Check Your Business Registry Information

Businesses must register certain information with the state Corporation Division. It doesn’t make any difference whether the business is organized as a corporation, partnership, LLC, LLP or sole proprietorship.

Business registry problems can range from merely embarrassing to loss of the right to use your business name.

An Oregon business came to me after one such problem. They failed to notify the Corporation Division that the person listed on the Division’s records was no longer involved in the business. As a result, a renewal notice went to the wrong address, the registration was never renewed, the filing lapsed and a competitor filed a registration using their name.

The good news is these sorts of problems are easy to prevent. You should check on your registration from time to time by doing the following:

1) Call the Corporation Division at 503-986-2200. At the first prompt, select business registry information (currently option 5). At the second prompt, select receive information on a specific business name (currently option 5). Then, wait for an operator to answer the phone.

2) Ask to check on the registration for your business name.

3) If the name registered is in any way different than the name you are actually using, you should consult with legal counsel to correct the discrepancy.

4) Ask if the registration is active. If not, ask for forms to renew your registration.

5) If your name is an assumed business name, ask for the name of the Authorized Representative. If the person listed is involved in your business, then that should be fine. If they are an outsider, such as an accountant or an attorney, you may want to consider changing the Authorized Representative to one of the owners of the business to avoid problems if the person quits practicing, retires or becomes ill. If the person listed is no longer involved with your business, you need to take steps to change the Authorized Representative right away.

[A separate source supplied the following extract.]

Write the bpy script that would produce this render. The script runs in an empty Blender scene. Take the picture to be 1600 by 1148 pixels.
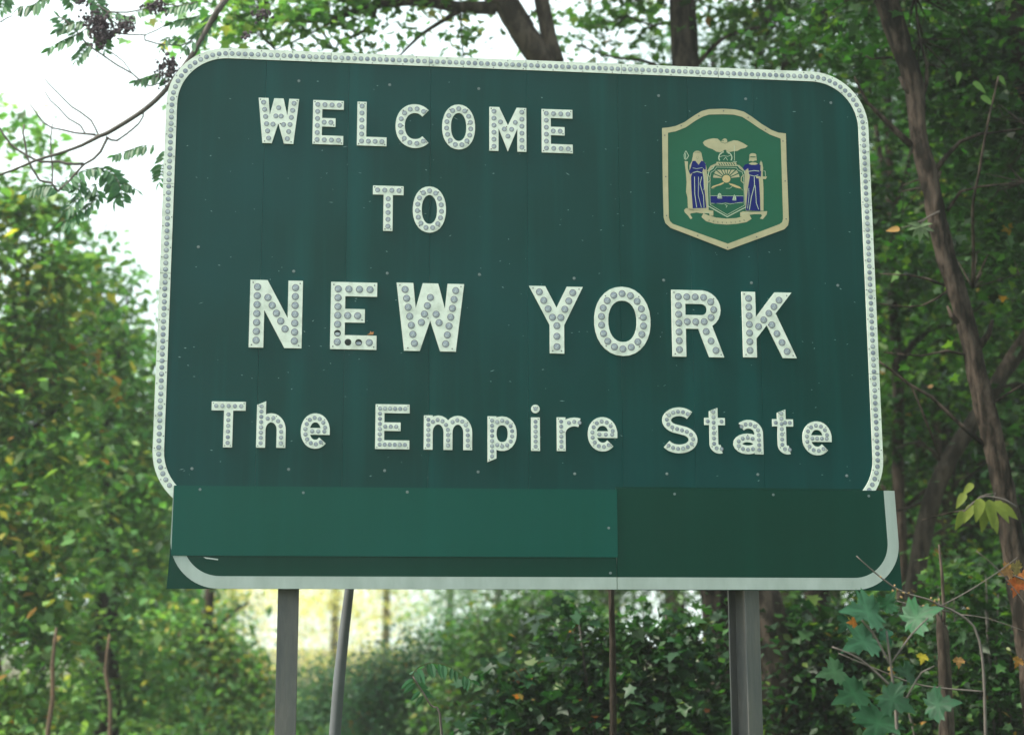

6) If the business name is an assumed name for a corporation, partnership, LLC or LLP, also check on the registry information for the entity that owns the assumed business name.

7) If you do business in the name of a corporation, ask for the names listed for the President and Secretary. If this information is no longer accurate, you can correct this the next time the Corporation Division sends you an Annual Report.

8) If you do business in the name of an LLC or LLP, ask whether the entity has managers and ask for the names of the managers. If the listings are not correct, you should work with legal counsel to correct the listing.

9) Check on the address as listed for the principle place of business and for mailing notices. You want to make sure these addresses are correct.

10) If the business is a corporation, partnership, LLC or LLP, check on the name of the registered agent and the registered office. This is the person and the address to whom lawsuits are served. Sometimes the registered agent is a lawyer. Other times it is someone involved in the business. If the person listed is no longer involved in the business or no longer represents the business, you should correct this listing.

11) If the business is a corporation, check on the number of shares of stock the corporation is authorized to issue. If you have issued more shares than is authorized, this can be fixed, but it is a problem you should address with legal counsel.

The information on your business registered with the Corporation Division is a housekeeping matter that is often overlooked. If you fail to keep the information current, it can cause significant problems when you least expect it.